The epigraphic work during the 2013 season of excavation in the Ghazali monastery consisted of two parts. First, the inventory of wall inscriptions and drawings preserved on the walls of the northern church was created and photographic documentation thereof was made. The inscriptions have been preserved only on the outer walls of the church, as the interior is almost entirely devoid of plaster. Most of the inscriptions were hardly visible under a layer of dust and dirt, so the first stage was to provisionally clean the walls with pure water. The most numerous are the inscriptions on the western and southern walls of the church. Unfortunately, their state of preservation is poor in most cases, making them impossible to decipher but for single letters and, occasionally, words. In total, 47 inscriptions were registered on the western wall, 29 on the southern wall, 5 on the northern wall. Also, 6 graffiti have been identified on loose stone blocks most probably belonging to the fallen portion of the northern wall. It cannot be excluded, however, that more thorough cleaning will reveal further inscriptions.

As for the content of the inscriptions, one should mention in particular several visitors’s inscriptions, one of them written by a certain Jacob (?), a deacon, son of King Basil (in Greek), and another one by Kosma, an epidiakon (in Coptic). There are also some graffiti containing prayers, one of them is the Lamb of God prayer in Greek, found in the central part of the southern wall. Yet another category are names of saints and divine entities, for example Jesus Christ, Mary, Saint Onnophrios, or Archangels Gabriel and Michael. They were probably invocations expressing private piety of their authors. Finally, several monograms have been identified, most of them unintelligible for the time being.

The other part of the work was the registration and preliminary study of the epigraphic sources found during the excavation. Two major categories of sources can be distinguished: funerary stelae and inscriptions on pottery. In total, 19 fragments of epitaphs and 35 inscriptions on vessels have been discovered. The stelae are very fragmentary, only two examples have beenimg_9000 preserved almost completely. The epitaphs are made of terracotta (11) and sandstone (8), materials typical of the Ghazali funerary epigraphy. They represent more or less standard funerary formulae, attested in numerous examples from Ghazali, apart from one piece (G.13.038), which seems to have preserved a version of the “God of the spirits” prayer in Coptic, rarely to be found in the whole corpus of the Christian Nubian epigraphy. Regrettably, only one stela (G.13.057) contains the name of the deceased, namely John, a monk.

The collection of the inscribed vessels is pretty impressive. Most of them are parts of table wares (plates, bowls), only a few belong to utility wares (1 amphora, 1 jar, 1 bottle). In total, there are 2 painted and 33 scratched inscriptions. One can distinguish three categories of texts: private names, holy names, and monograms. To the first category, one can assign, for example, the name of John, a priest. To the second one, the names of Mary and Michael (Archangel) should be ascribed. The monograms are unintelligible for the time being.

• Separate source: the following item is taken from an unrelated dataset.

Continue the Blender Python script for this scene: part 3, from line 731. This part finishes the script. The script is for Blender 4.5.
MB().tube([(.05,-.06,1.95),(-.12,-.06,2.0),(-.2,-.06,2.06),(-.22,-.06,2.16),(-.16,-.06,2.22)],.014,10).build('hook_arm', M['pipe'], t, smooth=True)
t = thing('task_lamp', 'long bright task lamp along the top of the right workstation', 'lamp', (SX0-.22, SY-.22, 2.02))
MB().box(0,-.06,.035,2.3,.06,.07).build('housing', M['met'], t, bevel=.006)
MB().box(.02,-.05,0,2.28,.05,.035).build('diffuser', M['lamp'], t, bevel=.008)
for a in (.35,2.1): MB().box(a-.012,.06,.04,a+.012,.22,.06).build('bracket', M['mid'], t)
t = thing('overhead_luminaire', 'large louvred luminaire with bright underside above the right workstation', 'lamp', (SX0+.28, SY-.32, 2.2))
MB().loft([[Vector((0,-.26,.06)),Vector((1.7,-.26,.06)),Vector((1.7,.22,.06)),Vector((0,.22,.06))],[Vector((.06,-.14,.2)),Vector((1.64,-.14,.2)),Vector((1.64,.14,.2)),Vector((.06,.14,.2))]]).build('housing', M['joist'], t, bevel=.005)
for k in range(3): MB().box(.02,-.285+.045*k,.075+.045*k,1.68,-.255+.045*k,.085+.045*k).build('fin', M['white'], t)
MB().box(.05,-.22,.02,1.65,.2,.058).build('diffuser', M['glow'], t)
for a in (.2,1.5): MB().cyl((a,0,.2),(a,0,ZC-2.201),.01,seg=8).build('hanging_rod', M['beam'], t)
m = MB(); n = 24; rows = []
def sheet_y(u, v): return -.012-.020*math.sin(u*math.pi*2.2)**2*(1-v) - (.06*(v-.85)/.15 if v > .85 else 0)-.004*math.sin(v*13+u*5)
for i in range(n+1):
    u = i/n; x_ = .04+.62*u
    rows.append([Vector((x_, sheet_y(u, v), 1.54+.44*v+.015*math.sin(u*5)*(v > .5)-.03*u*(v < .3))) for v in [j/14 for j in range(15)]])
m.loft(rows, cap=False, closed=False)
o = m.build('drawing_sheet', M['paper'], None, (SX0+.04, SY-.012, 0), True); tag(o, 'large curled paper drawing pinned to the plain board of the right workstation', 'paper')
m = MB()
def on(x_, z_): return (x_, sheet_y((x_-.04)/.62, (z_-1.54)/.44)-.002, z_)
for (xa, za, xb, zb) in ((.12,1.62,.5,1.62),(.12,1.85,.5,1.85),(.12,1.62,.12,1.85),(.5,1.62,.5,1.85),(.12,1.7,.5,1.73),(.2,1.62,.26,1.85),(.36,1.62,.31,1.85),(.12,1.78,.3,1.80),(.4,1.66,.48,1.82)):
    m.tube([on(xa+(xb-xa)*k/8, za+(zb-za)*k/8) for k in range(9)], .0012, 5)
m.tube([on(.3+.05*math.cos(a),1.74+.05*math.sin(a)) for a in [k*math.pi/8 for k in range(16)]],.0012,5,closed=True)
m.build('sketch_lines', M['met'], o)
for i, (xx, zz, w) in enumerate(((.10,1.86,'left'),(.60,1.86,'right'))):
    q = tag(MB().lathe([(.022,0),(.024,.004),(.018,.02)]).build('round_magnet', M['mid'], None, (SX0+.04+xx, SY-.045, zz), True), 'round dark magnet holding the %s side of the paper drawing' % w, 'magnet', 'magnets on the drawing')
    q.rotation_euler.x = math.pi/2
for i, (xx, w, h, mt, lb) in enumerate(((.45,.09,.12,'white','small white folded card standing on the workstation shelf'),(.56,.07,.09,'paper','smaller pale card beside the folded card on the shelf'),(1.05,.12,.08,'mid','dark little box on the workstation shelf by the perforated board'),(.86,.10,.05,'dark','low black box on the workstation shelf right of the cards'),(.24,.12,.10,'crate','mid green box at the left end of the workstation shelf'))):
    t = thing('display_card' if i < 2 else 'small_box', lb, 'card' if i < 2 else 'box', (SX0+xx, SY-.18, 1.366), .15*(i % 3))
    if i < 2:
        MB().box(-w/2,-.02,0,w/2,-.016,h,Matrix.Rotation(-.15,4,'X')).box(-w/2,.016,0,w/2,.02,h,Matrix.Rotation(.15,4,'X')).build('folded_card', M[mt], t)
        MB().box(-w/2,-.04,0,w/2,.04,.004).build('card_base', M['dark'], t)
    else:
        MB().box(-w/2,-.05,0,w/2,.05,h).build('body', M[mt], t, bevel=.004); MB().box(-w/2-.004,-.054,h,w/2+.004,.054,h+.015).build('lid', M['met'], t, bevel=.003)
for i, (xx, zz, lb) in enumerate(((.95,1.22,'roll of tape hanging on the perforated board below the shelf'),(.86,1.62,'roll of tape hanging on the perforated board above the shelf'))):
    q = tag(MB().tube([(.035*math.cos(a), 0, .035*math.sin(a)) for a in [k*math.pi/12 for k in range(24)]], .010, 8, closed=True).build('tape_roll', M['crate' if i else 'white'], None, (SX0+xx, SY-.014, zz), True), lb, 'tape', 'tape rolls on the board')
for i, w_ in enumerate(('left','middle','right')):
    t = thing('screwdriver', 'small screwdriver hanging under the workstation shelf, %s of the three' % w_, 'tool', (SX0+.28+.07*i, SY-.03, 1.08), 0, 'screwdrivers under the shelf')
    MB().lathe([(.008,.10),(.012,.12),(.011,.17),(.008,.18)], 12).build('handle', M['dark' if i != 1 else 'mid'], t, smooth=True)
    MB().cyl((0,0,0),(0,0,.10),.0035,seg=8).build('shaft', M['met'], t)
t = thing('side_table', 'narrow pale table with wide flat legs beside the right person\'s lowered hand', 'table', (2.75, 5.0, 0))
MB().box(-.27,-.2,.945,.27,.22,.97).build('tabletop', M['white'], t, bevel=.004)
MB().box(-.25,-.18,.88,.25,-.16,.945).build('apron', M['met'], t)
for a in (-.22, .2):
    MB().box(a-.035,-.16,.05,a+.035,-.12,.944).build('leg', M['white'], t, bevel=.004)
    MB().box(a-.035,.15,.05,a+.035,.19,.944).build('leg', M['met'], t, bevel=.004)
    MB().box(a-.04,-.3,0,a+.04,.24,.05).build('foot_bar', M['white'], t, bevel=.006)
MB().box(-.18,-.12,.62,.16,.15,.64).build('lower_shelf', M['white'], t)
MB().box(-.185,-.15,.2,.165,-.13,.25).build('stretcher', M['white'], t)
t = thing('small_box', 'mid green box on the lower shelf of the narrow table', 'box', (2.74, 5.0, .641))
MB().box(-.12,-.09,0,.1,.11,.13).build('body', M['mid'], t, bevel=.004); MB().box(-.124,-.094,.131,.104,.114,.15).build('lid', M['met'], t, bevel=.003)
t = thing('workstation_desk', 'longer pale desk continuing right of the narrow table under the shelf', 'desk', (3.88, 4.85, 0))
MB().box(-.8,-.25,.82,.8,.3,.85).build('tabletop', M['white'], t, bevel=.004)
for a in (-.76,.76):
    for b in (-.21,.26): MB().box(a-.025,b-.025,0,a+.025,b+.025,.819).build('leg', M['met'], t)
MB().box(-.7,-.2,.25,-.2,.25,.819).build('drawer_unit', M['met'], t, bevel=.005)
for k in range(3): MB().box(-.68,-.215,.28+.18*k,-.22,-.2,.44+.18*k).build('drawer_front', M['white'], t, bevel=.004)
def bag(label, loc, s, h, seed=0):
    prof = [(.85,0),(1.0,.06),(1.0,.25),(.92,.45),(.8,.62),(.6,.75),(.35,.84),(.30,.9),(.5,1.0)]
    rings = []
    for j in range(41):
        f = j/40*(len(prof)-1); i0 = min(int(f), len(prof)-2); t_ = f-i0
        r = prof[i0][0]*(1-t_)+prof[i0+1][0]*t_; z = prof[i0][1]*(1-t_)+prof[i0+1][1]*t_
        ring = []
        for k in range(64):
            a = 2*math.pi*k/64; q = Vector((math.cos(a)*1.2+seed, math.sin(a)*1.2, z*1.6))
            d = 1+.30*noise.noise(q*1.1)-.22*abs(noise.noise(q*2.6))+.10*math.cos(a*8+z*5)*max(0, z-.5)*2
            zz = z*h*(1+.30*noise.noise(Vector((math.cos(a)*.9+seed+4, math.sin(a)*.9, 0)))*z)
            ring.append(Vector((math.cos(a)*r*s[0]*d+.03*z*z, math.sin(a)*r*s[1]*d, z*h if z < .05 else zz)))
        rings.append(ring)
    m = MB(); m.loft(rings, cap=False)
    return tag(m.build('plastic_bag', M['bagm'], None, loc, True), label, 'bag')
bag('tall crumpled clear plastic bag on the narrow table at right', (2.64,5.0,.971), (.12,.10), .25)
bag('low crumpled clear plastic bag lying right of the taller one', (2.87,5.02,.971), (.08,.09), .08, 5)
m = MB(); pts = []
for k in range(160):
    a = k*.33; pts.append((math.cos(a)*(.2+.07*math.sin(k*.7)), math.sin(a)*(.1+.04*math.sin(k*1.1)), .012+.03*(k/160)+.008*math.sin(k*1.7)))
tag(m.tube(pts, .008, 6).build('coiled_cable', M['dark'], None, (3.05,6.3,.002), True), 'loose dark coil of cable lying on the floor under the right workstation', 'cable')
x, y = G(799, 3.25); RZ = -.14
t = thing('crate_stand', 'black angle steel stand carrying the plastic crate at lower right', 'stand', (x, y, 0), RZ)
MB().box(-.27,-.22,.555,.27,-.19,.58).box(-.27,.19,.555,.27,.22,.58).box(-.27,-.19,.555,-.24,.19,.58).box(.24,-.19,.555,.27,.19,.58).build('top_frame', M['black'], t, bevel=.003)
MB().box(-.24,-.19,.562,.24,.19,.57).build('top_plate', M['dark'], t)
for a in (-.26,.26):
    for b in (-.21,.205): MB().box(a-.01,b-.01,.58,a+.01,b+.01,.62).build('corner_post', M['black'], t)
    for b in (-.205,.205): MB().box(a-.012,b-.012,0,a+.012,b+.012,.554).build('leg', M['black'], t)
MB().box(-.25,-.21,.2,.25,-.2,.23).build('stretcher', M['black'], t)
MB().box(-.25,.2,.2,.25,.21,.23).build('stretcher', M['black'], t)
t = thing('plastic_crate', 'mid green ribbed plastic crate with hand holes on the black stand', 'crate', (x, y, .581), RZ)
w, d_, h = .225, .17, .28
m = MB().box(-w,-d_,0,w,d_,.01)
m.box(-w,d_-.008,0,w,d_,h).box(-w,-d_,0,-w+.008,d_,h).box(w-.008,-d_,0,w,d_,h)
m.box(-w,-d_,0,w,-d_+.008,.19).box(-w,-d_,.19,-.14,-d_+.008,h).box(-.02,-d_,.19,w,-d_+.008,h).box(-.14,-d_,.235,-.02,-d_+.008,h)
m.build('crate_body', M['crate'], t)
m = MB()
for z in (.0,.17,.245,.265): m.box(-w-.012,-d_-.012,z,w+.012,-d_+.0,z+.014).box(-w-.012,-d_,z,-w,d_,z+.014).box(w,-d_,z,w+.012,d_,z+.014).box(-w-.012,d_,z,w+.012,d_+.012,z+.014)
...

There is also one object that does not fall into either of these groups, but certainly deserves a mention here: this is a fragment of a terracotta tile on which the Coptic alphabet was inscribed with a very clumsy hand in black ink. Especially worthy of attention is the fact that the alphabet has been written in the reversed order, starting from the omega in the left upper corner and going backwards in five vertical columns until the alpha. Below the Greek letters, the Coptic ones were added, but the ink is much faded in this place, so their exact order is uncertain.